[What is asked]:
Exactly reproduce each line of the listing that follows.

[Data excerpt]:

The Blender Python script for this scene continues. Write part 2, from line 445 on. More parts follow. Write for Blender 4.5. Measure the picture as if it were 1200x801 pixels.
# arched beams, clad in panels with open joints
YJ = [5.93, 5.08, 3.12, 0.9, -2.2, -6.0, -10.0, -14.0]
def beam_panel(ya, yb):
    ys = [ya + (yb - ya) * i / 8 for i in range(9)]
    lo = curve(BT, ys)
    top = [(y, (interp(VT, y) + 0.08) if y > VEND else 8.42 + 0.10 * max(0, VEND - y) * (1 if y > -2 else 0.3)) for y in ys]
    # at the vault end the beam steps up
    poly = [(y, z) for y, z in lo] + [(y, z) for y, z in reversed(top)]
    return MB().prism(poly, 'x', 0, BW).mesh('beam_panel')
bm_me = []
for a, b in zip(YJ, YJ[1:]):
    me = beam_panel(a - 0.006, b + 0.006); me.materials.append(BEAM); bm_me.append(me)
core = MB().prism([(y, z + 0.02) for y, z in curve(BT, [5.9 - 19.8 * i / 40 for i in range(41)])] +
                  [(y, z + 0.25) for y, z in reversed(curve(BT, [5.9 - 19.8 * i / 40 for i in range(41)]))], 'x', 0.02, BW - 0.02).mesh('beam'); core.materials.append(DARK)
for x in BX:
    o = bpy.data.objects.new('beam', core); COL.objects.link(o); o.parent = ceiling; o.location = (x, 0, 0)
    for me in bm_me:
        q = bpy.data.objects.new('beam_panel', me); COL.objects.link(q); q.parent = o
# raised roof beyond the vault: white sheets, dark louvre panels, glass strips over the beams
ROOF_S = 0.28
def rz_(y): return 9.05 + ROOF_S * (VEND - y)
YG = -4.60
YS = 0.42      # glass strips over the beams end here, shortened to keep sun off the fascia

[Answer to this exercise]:
The Blender Python script for this scene continues. Write part 2, from line 445 on. More parts follow. Write for Blender 4.5. Measure the picture as if it were 1200x801 pixels.
# arched beams, clad in panels with open joints
YJ = [5.93, 5.08, 3.12, 0.9, -2.2, -6.0, -10.0, -14.0]
def beam_panel(ya, yb):
    ys = [ya + (yb - ya) * i / 8 for i in range(9)]
    lo = curve(BT, ys)
    top = [(y, (interp(VT, y) + 0.08) if y > VEND else 8.42 + 0.10 * max(0, VEND - y) * (1 if y > -2 else 0.3)) for y in ys]
    # at the vault end the beam steps up
    poly = [(y, z) for y, z in lo] + [(y, z) for y, z in reversed(top)]
    return MB().prism(poly, 'x', 0, BW).mesh('beam_panel')
bm_me = []
for a, b in zip(YJ, YJ[1:]):
    me = beam_panel(a - 0.006, b + 0.006); me.materials.append(BEAM); bm_me.append(me)
core = MB().prism([(y, z + 0.02) for y, z in curve(BT, [5.9 - 19.8 * i / 40 for i in range(41)])] +
                  [(y, z + 0.25) for y, z in reversed(curve(BT, [5.9 - 19.8 * i / 40 for i in range(41)]))], 'x', 0.02, BW - 0.02).mesh('beam'); core.materials.append(DARK)
for x in BX:
    o = bpy.data.objects.new('beam', core); COL.objects.link(o); o.parent = ceiling; o.location = (x, 0, 0)
    for me in bm_me:
        q = bpy.data.objects.new('beam_panel', me); COL.objects.link(q); q.parent = o
# raised roof beyond the vault: white sheets, dark louvre panels, glass strips over the beams
ROOF_S = 0.28
def rz_(y): return 9.05 + ROOF_S * (VEND - y)
YG = -4.60
YS = 0.42      # glass strips over the beams end here, shortened to keep sun off the fascia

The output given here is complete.